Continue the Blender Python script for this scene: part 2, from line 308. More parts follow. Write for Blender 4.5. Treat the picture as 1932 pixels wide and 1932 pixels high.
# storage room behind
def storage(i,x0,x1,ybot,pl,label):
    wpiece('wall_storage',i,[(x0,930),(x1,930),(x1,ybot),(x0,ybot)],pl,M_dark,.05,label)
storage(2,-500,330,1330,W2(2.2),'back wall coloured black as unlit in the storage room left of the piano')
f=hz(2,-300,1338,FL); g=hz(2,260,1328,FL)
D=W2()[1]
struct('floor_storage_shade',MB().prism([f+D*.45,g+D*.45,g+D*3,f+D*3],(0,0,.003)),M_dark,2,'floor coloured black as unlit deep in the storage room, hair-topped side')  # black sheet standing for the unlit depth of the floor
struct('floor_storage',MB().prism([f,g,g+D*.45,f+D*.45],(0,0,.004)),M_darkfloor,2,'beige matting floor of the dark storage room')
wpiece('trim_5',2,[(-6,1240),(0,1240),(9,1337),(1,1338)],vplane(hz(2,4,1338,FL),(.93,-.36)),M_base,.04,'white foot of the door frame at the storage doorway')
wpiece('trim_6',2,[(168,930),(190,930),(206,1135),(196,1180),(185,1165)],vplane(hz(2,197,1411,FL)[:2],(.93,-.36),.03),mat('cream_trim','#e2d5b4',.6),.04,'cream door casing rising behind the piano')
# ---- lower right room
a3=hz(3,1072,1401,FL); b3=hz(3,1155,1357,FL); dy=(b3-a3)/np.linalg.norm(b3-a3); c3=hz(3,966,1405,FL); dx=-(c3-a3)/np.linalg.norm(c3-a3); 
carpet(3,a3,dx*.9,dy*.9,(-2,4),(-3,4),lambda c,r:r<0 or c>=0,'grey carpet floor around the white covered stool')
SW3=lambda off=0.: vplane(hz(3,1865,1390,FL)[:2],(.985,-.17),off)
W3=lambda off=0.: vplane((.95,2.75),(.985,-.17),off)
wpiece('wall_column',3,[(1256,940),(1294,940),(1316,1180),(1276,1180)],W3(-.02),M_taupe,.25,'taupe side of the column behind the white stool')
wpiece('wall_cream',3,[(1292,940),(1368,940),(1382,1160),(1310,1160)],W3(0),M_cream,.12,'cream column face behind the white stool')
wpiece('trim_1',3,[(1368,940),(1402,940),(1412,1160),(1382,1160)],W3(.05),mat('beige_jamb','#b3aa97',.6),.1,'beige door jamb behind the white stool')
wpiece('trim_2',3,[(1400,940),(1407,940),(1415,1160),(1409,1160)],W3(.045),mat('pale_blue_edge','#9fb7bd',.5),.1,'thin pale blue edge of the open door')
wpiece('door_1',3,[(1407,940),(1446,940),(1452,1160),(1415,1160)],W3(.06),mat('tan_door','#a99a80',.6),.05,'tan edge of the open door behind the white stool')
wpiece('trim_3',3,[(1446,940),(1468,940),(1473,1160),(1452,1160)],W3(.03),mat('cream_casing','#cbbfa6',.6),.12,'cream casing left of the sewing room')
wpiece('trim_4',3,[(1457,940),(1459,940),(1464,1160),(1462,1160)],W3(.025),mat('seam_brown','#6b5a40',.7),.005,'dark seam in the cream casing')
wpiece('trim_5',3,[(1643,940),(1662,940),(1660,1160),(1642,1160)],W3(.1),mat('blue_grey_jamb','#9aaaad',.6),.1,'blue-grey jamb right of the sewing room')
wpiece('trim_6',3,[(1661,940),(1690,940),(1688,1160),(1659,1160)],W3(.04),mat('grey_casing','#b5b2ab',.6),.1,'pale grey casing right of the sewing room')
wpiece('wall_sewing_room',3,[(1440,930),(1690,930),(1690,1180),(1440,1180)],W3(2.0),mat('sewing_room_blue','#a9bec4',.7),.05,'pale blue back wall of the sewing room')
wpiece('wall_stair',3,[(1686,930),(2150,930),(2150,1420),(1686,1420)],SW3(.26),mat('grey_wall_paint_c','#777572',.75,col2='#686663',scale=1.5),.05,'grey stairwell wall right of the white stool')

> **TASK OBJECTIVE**
Write the data back out verbatim.

> **TASK SOLUTION**
Continue the Blender Python script for this scene: part 2, from line 308. More parts follow. Write for Blender 4.5. Treat the picture as 1932 pixels wide and 1932 pixels high.
# storage room behind
def storage(i,x0,x1,ybot,pl,label):
    wpiece('wall_storage',i,[(x0,930),(x1,930),(x1,ybot),(x0,ybot)],pl,M_dark,.05,label)
storage(2,-500,330,1330,W2(2.2),'back wall coloured black as unlit in the storage room left of the piano')
f=hz(2,-300,1338,FL); g=hz(2,260,1328,FL)
D=W2()[1]
struct('floor_storage_shade',MB().prism([f+D*.45,g+D*.45,g+D*3,f+D*3],(0,0,.003)),M_dark,2,'floor coloured black as unlit deep in the storage room, hair-topped side')  # black sheet standing for the unlit depth of the floor
struct('floor_storage',MB().prism([f,g,g+D*.45,f+D*.45],(0,0,.004)),M_darkfloor,2,'beige matting floor of the dark storage room')
wpiece('trim_5',2,[(-6,1240),(0,1240),(9,1337),(1,1338)],vplane(hz(2,4,1338,FL),(.93,-.36)),M_base,.04,'white foot of the door frame at the storage doorway')
wpiece('trim_6',2,[(168,930),(190,930),(206,1135),(196,1180),(185,1165)],vplane(hz(2,197,1411,FL)[:2],(.93,-.36),.03),mat('cream_trim','#e2d5b4',.6),.04,'cream door casing rising behind the piano')
# ---- lower right room
a3=hz(3,1072,1401,FL); b3=hz(3,1155,1357,FL); dy=(b3-a3)/np.linalg.norm(b3-a3); c3=hz(3,966,1405,FL); dx=-(c3-a3)/np.linalg.norm(c3-a3); 
carpet(3,a3,dx*.9,dy*.9,(-2,4),(-3,4),lambda c,r:r<0 or c>=0,'grey carpet floor around the white covered stool')
SW3=lambda off=0.: vplane(hz(3,1865,1390,FL)[:2],(.985,-.17),off)
W3=lambda off=0.: vplane((.95,2.75),(.985,-.17),off)
wpiece('wall_column',3,[(1256,940),(1294,940),(1316,1180),(1276,1180)],W3(-.02),M_taupe,.25,'taupe side of the column behind the white stool')
wpiece('wall_cream',3,[(1292,940),(1368,940),(1382,1160),(1310,1160)],W3(0),M_cream,.12,'cream column face behind the white stool')
wpiece('trim_1',3,[(1368,940),(1402,940),(1412,1160),(1382,1160)],W3(.05),mat('beige_jamb','#b3aa97',.6),.1,'beige door jamb behind the white stool')
wpiece('trim_2',3,[(1400,940),(1407,940),(1415,1160),(1409,1160)],W3(.045),mat('pale_blue_edge','#9fb7bd',.5),.1,'thin pale blue edge of the open door')
wpiece('door_1',3,[(1407,940),(1446,940),(1452,1160),(1415,1160)],W3(.06),mat('tan_door','#a99a80',.6),.05,'tan edge of the open door behind the white stool')
wpiece('trim_3',3,[(1446,940),(1468,940),(1473,1160),(1452,1160)],W3(.03),mat('cream_casing','#cbbfa6',.6),.12,'cream casing left of the sewing room')
wpiece('trim_4',3,[(1457,940),(1459,940),(1464,1160),(1462,1160)],W3(.025),mat('seam_brown','#6b5a40',.7),.005,'dark seam in the cream casing')
wpiece('trim_5',3,[(1643,940),(1662,940),(1660,1160),(1642,1160)],W3(.1),mat('blue_grey_jamb','#9aaaad',.6),.1,'blue-grey jamb right of the sewing room')
wpiece('trim_6',3,[(1661,940),(1690,940),(1688,1160),(1659,1160)],W3(.04),mat('grey_casing','#b5b2ab',.6),.1,'pale grey casing right of the sewing room')
wpiece('wall_sewing_room',3,[(1440,930),(1690,930),(1690,1180),(1440,1180)],W3(2.0),mat('sewing_room_blue','#a9bec4',.7),.05,'pale blue back wall of the sewing room')
wpiece('wall_stair',3,[(1686,930),(2150,930),(2150,1420),(1686,1420)],SW3(.26),mat('grey_wall_paint_c','#777572',.75,col2='#686663',scale=1.5),.05,'grey stairwell wall right of the white stool')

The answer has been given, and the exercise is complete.